Solicitor fined for allowing struck-off boss to remain involved at firm


SRA: Maximum fine

A solicitor who allowed her struck-off partner to continue his involvement in their practice has been fined £2,000.

Nasima Akhtar Islam also failed to obtain proper client consent before transferring matters to an unregulated firm.

According to a notice published by the Solicitors Regulation Authority (SRA), Ms Islam was the sole manager and compliance officer of No1 Solicitors in Oldham at the point it was closed by the SRA in August 2019.

In June 2019, the firm’s other manager and its majority shareholder, Ehsan Kabir, was struck off.

He was cleared of eight out of nine allegations, but by giving misleading information to the SRA during its investigation, he was found to have acted both dishonestly and with a lack of integrity.

The SRA said Ms Islam “failed to effectively and properly take charge of the firm” after Mr Kabir was struck off, and Mr Kabir retained “some degree of control over the firm” thereafter.

She also failed to take “sufficient steps” to ensure that informed client consent was obtained before £13,950 of client money, together with the accompanying client files, were transferred to an unregulated firm providing family law services.

In doing so, she failed to protect client money and to act in the best interests of each client.

The 2019 tribunal also dealt with the other one-time co-owner of No1 Solicitors in Oldham, Lauren Anderson, who was given a suspended suspension for practising from an unauthorised family law firm.
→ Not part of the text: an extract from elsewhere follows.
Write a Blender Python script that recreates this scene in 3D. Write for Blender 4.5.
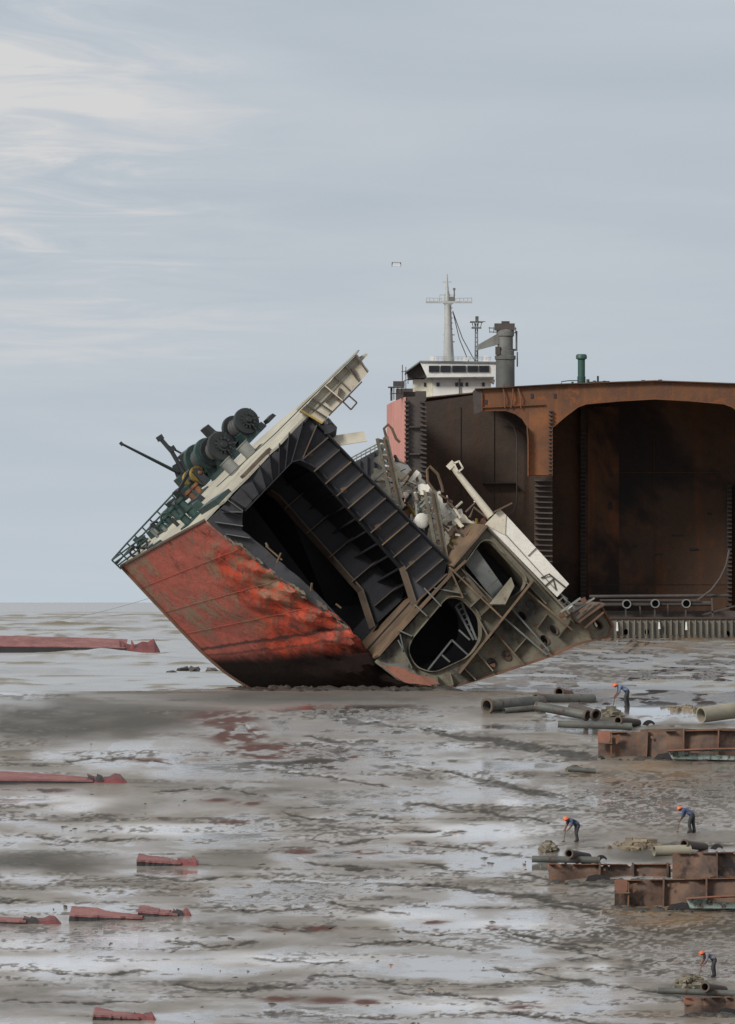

The SRA notice does not specify that this was the firm involved in Ms Islam’s misconduct.

In addition, Ms Islam failed to comply with her obligations to keep the firm’s accounting records properly written up at all times.

The £2,000 financial penalty is the most the SRA can levy on a solicitor from a traditional law firm without referring them to the Solicitors Disciplinary Tribunal.

The SRA can fine a solicitor at an alternative business structure up to £50m, a discrepancy the regulator would like remove by bringing traditional firms into line with this power in the Legal Services Act.